I follow all of these guidelines when I travel alone, in addition to constantly checking behind me, carrying a personal safety alarm and countless other micro-habits that male travelers typically never worry about. 

Another example of something I must consider is whether I should stay in a female-only dorm or mixed dorm in a hostel. I know many female travelers who prefer to sleep in a room with just women; however, in my hostel booking experience, I have found that female-only dorms usually cost more than mixed dorms. 

Why does the travel industry try to profit off of women’s insecurities? 

Contrastingly, when I researched “men’s solo travel safety tips”, the articles’ advice included: don’t be cocky, wear condoms, don’t fight back, and be cautious when trying street food. Although there were some similarities between the female and male article tips, it was apparent that men are not worrying about their safety as much as women. 

For solo female travelers, it is not just about how you act, but where you go. Destinations, such as India, where women’s rights are severely lacking, are simply not as accessible for women as it is for men. Female travelers who wish to experience the beauty of such places cannot just book a plane ticket and relax; unlike male solo travelers, women must often implement a higher degree of research and caution in certain countries, if they are willing to travel to them at all.

It is clear that far more odds are stacked against solo female travelers than males. That is why it is necessary that we recognize such issues to uproot them whilst equipping women with strategies to overcome them. Because although it may be more difficult, women should feel free to travel alone if they desire. It is a liberating experience that allows travelers to learn more about themselves and engage more authentically with their environment. 

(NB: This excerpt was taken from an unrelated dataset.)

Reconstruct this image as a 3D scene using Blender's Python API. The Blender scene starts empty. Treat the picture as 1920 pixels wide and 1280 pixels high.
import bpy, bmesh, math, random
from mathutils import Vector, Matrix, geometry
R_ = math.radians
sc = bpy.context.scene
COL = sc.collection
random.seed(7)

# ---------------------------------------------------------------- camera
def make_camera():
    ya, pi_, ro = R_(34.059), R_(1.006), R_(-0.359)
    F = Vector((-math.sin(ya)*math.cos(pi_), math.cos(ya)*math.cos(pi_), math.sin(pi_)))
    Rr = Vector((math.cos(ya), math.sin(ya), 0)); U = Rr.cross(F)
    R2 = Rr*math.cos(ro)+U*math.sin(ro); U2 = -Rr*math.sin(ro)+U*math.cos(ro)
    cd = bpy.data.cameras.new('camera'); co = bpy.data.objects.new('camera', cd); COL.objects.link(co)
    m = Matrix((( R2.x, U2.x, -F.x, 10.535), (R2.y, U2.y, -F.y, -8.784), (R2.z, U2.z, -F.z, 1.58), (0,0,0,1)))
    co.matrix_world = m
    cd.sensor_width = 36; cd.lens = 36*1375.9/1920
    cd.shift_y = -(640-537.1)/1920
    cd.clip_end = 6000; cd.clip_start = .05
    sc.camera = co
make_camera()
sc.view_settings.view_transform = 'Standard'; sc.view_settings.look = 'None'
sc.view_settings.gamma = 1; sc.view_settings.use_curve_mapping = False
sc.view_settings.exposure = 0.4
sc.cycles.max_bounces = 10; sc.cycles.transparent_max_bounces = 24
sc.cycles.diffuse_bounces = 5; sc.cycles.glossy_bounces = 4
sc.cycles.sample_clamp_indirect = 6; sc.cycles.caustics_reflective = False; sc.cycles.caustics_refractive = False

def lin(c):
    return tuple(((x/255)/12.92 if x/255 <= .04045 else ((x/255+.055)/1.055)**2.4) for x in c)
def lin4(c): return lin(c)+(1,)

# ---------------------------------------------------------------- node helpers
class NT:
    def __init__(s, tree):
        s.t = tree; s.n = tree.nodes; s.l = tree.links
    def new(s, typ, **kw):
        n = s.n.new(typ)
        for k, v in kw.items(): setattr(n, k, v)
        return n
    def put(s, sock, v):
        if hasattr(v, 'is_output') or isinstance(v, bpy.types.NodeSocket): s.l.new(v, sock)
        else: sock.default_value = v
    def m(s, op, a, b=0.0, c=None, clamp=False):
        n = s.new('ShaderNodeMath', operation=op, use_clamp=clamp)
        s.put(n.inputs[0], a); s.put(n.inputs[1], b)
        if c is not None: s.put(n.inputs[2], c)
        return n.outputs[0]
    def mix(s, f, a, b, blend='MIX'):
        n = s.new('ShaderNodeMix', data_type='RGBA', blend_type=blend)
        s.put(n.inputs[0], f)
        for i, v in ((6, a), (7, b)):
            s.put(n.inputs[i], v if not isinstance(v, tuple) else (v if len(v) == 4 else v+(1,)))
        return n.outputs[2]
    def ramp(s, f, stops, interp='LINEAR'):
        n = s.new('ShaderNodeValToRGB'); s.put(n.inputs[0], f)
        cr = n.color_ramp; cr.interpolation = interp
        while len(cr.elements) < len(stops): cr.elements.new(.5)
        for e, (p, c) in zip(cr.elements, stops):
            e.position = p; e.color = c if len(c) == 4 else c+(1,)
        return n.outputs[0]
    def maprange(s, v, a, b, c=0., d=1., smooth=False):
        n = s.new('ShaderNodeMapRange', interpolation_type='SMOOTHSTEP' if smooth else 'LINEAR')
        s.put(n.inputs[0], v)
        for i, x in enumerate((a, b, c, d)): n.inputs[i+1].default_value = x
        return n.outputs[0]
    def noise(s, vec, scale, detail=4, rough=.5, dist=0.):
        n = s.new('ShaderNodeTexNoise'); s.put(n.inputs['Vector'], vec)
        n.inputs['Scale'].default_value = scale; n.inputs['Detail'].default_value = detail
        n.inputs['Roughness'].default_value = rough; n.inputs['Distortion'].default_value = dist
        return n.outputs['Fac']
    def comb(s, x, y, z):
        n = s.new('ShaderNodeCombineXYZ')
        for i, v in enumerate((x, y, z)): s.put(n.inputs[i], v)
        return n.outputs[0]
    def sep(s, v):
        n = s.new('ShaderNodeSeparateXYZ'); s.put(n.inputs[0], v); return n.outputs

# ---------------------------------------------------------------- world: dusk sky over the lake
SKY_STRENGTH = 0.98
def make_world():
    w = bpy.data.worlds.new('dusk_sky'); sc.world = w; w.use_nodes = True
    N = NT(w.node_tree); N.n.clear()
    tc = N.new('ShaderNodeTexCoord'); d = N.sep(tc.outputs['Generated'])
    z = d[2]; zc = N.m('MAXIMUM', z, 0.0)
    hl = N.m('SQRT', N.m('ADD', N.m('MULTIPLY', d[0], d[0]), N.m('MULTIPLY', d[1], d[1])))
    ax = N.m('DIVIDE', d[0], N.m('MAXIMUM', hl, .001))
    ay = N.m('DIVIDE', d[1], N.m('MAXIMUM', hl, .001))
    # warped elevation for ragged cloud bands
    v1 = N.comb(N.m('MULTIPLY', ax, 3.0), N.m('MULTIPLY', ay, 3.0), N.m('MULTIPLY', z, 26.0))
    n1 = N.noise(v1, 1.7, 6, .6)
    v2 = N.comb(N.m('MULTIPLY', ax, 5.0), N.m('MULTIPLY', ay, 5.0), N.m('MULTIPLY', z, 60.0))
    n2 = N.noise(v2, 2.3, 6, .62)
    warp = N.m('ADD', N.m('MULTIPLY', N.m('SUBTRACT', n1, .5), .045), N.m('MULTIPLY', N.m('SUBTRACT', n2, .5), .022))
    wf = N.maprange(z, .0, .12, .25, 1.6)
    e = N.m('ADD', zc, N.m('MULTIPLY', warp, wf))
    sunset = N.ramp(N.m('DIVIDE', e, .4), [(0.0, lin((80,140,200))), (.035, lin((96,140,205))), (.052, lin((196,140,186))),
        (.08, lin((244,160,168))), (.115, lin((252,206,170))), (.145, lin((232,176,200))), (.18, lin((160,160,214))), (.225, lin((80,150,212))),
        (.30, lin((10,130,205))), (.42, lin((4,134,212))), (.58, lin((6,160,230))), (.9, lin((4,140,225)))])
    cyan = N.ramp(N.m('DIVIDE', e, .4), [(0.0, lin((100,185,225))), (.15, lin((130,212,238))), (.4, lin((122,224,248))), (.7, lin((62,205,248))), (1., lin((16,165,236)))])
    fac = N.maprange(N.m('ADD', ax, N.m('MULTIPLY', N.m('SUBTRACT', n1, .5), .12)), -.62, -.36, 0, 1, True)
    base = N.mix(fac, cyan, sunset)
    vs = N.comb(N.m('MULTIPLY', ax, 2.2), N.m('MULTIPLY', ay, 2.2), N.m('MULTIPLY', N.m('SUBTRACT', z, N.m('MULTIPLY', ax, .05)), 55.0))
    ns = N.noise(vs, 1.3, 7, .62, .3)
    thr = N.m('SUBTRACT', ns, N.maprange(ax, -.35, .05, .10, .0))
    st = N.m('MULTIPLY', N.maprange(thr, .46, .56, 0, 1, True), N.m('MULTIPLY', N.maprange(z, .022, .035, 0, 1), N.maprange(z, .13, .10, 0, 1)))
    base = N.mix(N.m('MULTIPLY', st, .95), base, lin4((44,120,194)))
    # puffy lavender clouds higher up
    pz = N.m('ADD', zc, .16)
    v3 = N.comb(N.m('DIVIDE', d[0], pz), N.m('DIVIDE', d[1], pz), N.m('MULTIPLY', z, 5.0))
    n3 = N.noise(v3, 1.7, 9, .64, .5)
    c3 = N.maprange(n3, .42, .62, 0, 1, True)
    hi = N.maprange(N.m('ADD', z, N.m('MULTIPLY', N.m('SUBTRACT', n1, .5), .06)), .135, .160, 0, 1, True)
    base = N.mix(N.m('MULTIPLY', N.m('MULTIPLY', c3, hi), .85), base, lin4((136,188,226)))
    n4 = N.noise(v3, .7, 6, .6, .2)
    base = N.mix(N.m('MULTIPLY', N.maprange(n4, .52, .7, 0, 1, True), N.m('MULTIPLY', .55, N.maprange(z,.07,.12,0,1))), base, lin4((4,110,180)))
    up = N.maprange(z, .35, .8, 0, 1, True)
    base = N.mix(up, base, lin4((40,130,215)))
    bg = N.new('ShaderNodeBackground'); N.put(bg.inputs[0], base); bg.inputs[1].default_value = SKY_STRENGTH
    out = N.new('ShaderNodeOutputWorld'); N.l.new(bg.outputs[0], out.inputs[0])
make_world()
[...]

So for this Women’s History Month and every month in the future, we must stop inhibiting women’s independence by telling them that they should not travel alone. We must instead work on shifting the attitudes, representation, and sexism that exists within the travel world to empower women who wish to travel solo and equip them with the right tools to make their dreams a reality. And finally, we must celebrate the women who are rising above societal stigmas and oppression and solo traveling the world. It is a feat that is not only brave — but defiant in every definition.